*WHAT TO DO*
Leave out the pictures and retype only the lines from the opening line to the line that holds "(.80,.58,.12), .1, .45, True))", both ends included.

*DATA EXCERPT*
::::::

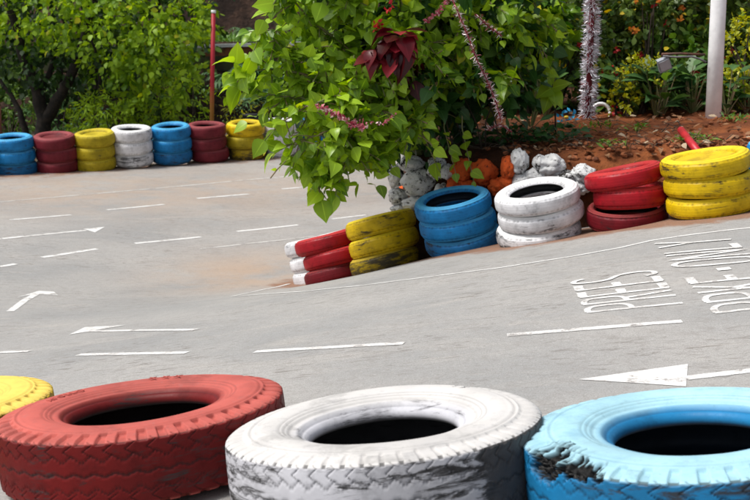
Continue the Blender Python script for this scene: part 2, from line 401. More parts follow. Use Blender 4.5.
NEARMAT = dict(red=paint_mat('bleached_red_paint', (.15,.004,.004), (.48,.108,.088), .35, .45, True),
    white=paint_mat('bleached_white_paint', (.56,.56,.60), (.56,.545,.53), .6, .5, True),
    blue=paint_mat('bleached_blue_paint', (.012,.19,.42), (.36,.60,.69), .26, .4, True),
    yellow=paint_mat('bleached_yellow_paint', (.55,.36,.02), (.80,.58,.12), .1, .45, True))

def tri(x): return 2*np.abs(2*(x-np.floor(x+.5)))-1
def tyre_profile(Ro, W, Rh, bulge=.014, truck=False):
    """half profile from tread middle (s=0) round the shoulder, over the sidewall to the bead and back inside"""
    h = W/2; t_ = Ro-Rh
    if truck: head = [(Ro, 0), (Ro-.0005, h*.5), (Ro-.002, h*.76), (Ro-.005, h*.875), (Ro-.10*t_, h*.955), (Ro-.22*t_, h*.992)]
    else: head = [(Ro, 0), (Ro-.0012, h*.40), (Ro-.004, h*.62), (Ro-.012, h*.80), (Ro-.15*t_, h*.905), (Ro-.27*t_, h*.985)]
    key = head+[ (Ro-.34*t_, h+bulge*.6), (Ro-.5*t_, h+bulge), (Ro-.68*t_, h+bulge*.35),
           (Ro-.82*t_, h*.90), (Rh+.06*t_, h*.80), (Rh, h*.68), (Rh-.002, h*.52), (Rh+.05*t_, h*.45), (Rh+.25*t_, h*.58), (Rh+.55*t_, h*.72), (Ro-.17*t_, h*.6), (Ro-.12*t_, 0)]
    return key
def smooth_profile(key, per=5):
    K = np.array(key, float); out = []
    for i in range(len(K)-1):
        p0, p1, p2, p3 = K[max(i-1, 0)], K[i], K[i+1], K[min(i+2, len(K)-1)]
        for j in range(per):
            t_ = j/per
            out.append(.5*((2*p1)+(-p0+p2)*t_+(2*p0-5*p1+4*p2-p3)*t_**2+(-p0+3*p1-3*p2+p3)*t_**3))
    out.append(K[-1]); return np.array(out)
def smoothstep(a, b, x):
    q = np.clip((x-a)/(b-a), 0, 1); return q*q*(3-2*q)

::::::

*EXERCISE SOLUTION*
Continue the Blender Python script for this scene: part 2, from line 401. More parts follow. Use Blender 4.5.
NEARMAT = dict(red=paint_mat('bleached_red_paint', (.15,.004,.004), (.48,.108,.088), .35, .45, True),
    white=paint_mat('bleached_white_paint', (.56,.56,.60), (.56,.545,.53), .6, .5, True),
    blue=paint_mat('bleached_blue_paint', (.012,.19,.42), (.36,.60,.69), .26, .4, True),
    yellow=paint_mat('bleached_yellow_paint', (.55,.36,.02), (.80,.58,.12), .1, .45, True))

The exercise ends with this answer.